Global Middle-Class families – Comparative Study of Travel Trajectories and Imagined Futures


*Please note this seminar has a maximum capacity of 100 participants*

Miri Yemini is a tenured Senior Lecturer in the School of Education at Tel Aviv University.

At Tel Aviv Dr. Yemini teaches graduate and undergraduate modules in education, including Internationalisation in Education, Education and Globalisation, Entrepreneurship in Education and Project Management in Schools.

Dr. Yemini serves as a co-Chair of UNESCO chair for Technology and Internationalisation in Education. Recently (April 2018) she was awarded (with Prof. Dr. Nina Kolleck) by the Max Plank Foundation the Award for Research Cooperation and High Excellence in Science (ARCHES), to develop research in the field of school-NGO interactions. This year (2021) Dr. Yemini secured funding from Israeli Science Foundation (150,000 Euro) for her project on education trajectories of Global Middle Class families.

Increasing numbers of highly educated and skilled professionals are internationally mobile for work. Some are transferred by employers; some proactively seek out new positions in different countries.

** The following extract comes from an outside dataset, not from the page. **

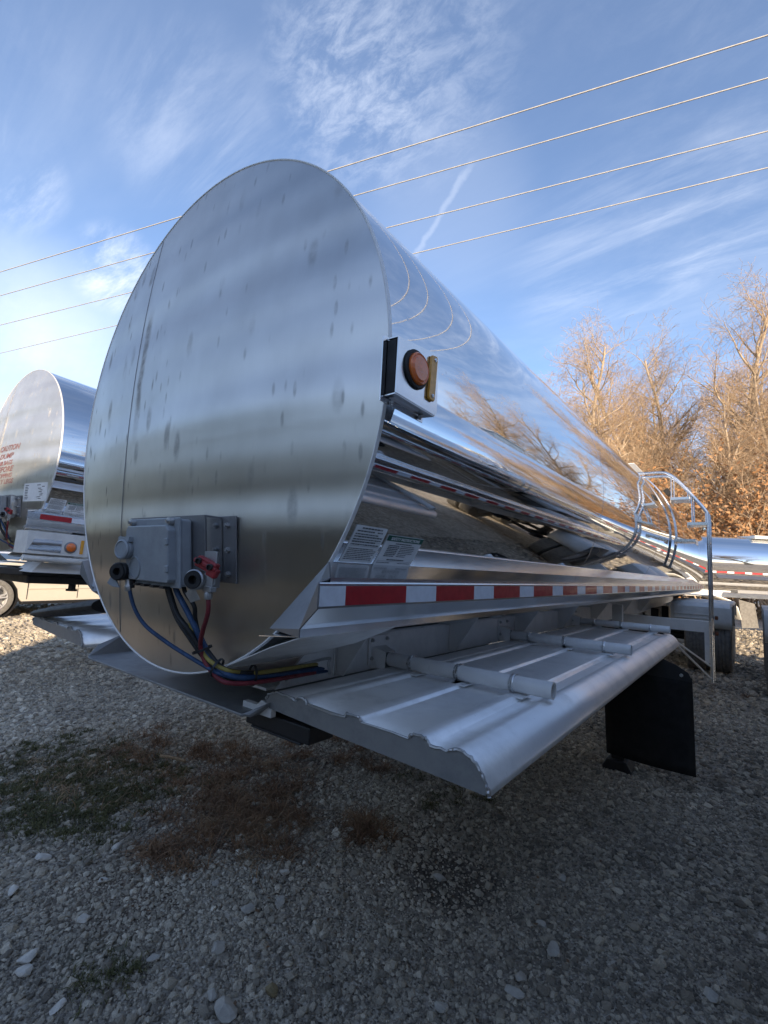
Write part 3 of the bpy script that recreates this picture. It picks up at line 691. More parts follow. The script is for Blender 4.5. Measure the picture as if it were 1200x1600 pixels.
def ladder(root):
    def rail(y):
        return spline([(1.405, y, -1.70), (1.405, y, -1.0), (1.405, y, -.2), (1.405, y, .18), (1.385, y, .27), (1.30, y, .40), (1.12, y, .64), (1.02, y, .735), (.93, y, .765), (.70, y, .77), (.45, y, .79)], 5)
    b = MB(); b.tube([(1.25, 5.6, -1.06), (1.25, 5.6, -1.06+.001)], .01, 6)
    b = MB()
    ld = None
    for y in (5.72, 5.98):
        b = MB(); b.tube(rail(y), .017, 12); o = b.build('ladder_rail', 'rail_steel', root, True)
    for z in (-1.60, -1.30, -1.0, -.7, -.4, -.1):
        b = MB(); b.cyl((1.405, 5.72, z), (1.405, 5.98, z), .014, 8); b.build('rung', 'rail_steel', root, True)
    # curved inner rails lying close to the tank
    for y in (5.98, 6.09):
        p = [((TR+.032)*math.cos(a), y, (TR+.032)*math.sin(a)) for a in np.linspace(-.40, .86, 24)]
        b = MB(); b.tube(p, .0082, 8); b.build('inner_rail', 'rail_steel', root, True)
        b = MB(); b.box((.935, y-.02, .52), (1.0, y+.02, .60), Matrix.Rotation(R_(-35), 3, 'Y')); b.build('rail_clamp', 'black_rubber', root, bevel=.004)
    for x0, x1, z in ((1.20, 1.40, .10), (1.03, 1.23, .41), (1.06, 1.28, -.10)):
        b = MB(); b.box((x0, 5.70, z), (x1, 6.0, z+.035)); b.box((x0, 5.70, z-.03), (x0+.004, 6.0, z)); b.box((x1-.004, 5.70, z-.03), (x1, 6.0, z)); b.build('step', 'rail_steel', root, bevel=.003)
    b = MB()
    for y in (5.72, 5.98):
        b.cyl((1.21, y, .42), (1.21, y, .56), .008, 6); b.cyl((1.04, y, .43), (1.04, y, .72), .008, 6); b.cyl((1.25, y, .13), (1.25, y, .46), .008, 6); b.cyl((1.385, y, .12), (1.385, y, .26), .008, 6)
    b.build('step_hanger', 'rail_steel', root, True)
    # outrigger channel and rods that steady the ladder
    b = MB(); b.box((.42, 5.86, -1.03), (1.39, 5.872, -1.145)); b.box((.42, 5.86, -1.03), (1.39, 5.92, -1.022)); b.box((.42, 5.86, -1.153), (1.39, 5.92, -1.145)); b.build('outrigger', 'frame_aluminium', root, bevel=.002)
    b = MB(); b.box((1.33, 5.858, -1.50), (1.40, 5.868, -1.14)); b.build('hanger_plate', 'frame_aluminium', root)
    b = MB(); b.cyl((1.02, 4.6, -1.05), (1.40, 5.74, -1.52), .010, 8); b.cyl((1.20, 4.2, -1.12), (1.40, 5.74, -1.66), .010, 8); b.build('brace_rod', 'frame_aluminium', root, True)
    b = MB()
    for z in (-.98, -1.16): b.lathe([(.024, 0), (.024, .03), (.001, .035)], (1.43, 5.96, z), (1, 0, 0), 14)
    b.build('rusty_bolt', 'rust', root, True)

root = thing('tanker_trailer', 'large mirror polished tanker trailer nearest the camera with an amber side light', 'trailer', (0, 0, -2), group='polished tanker trailers in the yard', shift=SH)
trailer(root, 'main')
hose_tray(root); tray_tubes(root)
hose_tray(root, -2.56, .20, 3.2)
marker_light(root); placards(root); ladder(root)
# flap hanging under the end of the tray
b = MB(); rows = []
for i in range(13):
    t = i/12; z = -1.235-.635*t; rows.append([(.885+.567*j/10+.012*t, 3.0+.035*t*t*math.sin(1.3+j*.35)-.012*math.sin(PI*j/10)*t, z-.006*math.sin(j*.5)*t) for j in range(11)])
b.loft(rows, False, False); fl = b.build('mud_flap', 'flap_rubber', root, True); m = fl.modifiers.new('t', 'SOLIDIFY'); m.thickness = .008
for x in (.95, 1.17, 1.39):
    b = MB(); b.hexbolt((x, 2.985, -1.222), (0, -1, 0), .012, .01); b.build('bolt', 'weld_metal', fl)
b = MB(); b.prism([(1.20, 2.99, -1.13), (1.281, 2.99, -1.128), (1.36, 2.99, -1.16), (1.43, 2.99, -1.20), (1.455, 2.99, -1.26), (.89, 2.99, -1.25), (.89, 2.99, -1.13)], (0, .006, 0)); b.build('flap_bracket', 'black_plastic', fl)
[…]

The currently estimated size of this group (known as globally mobile professionals, ‘global expatriates’ or members of a global middle class) is 66.2 million, which is predicted to rise to 87.5 million by 2022.

The increasing number, but also growing cultural diversity of this group (originating from all parts of the world), and the extent to which/frequency they relocate is an important articulation of newer forms of transnationalism that encompass the movement of people and ideas, and changing economic and social relations.

This seminar aims to map out and theorise the everyday practices of these globally middle professional families and to consider how their presence in key cities around the world might be re-shaping political, social, economic and education structures.

In particular, we will discuss how these families experience mobility and what motivates these relocations; how families create a sense of identity while ‘on the move’; what short-term and longer term aspirations the professionals, their partners and their children have; what education and extra-curricular choices are made; how different cultural contexts are negotiated etc.

Critically, we will discuss how these middle class families work to reproduce and extend their privilege, and so engage in ‘class-making’ practices. Ultimately, this work offers a much-needed empirical basis to examine the theoretical proposition that there is now a ‘global’ middle class that is somehow different to nationally-located middle class groups.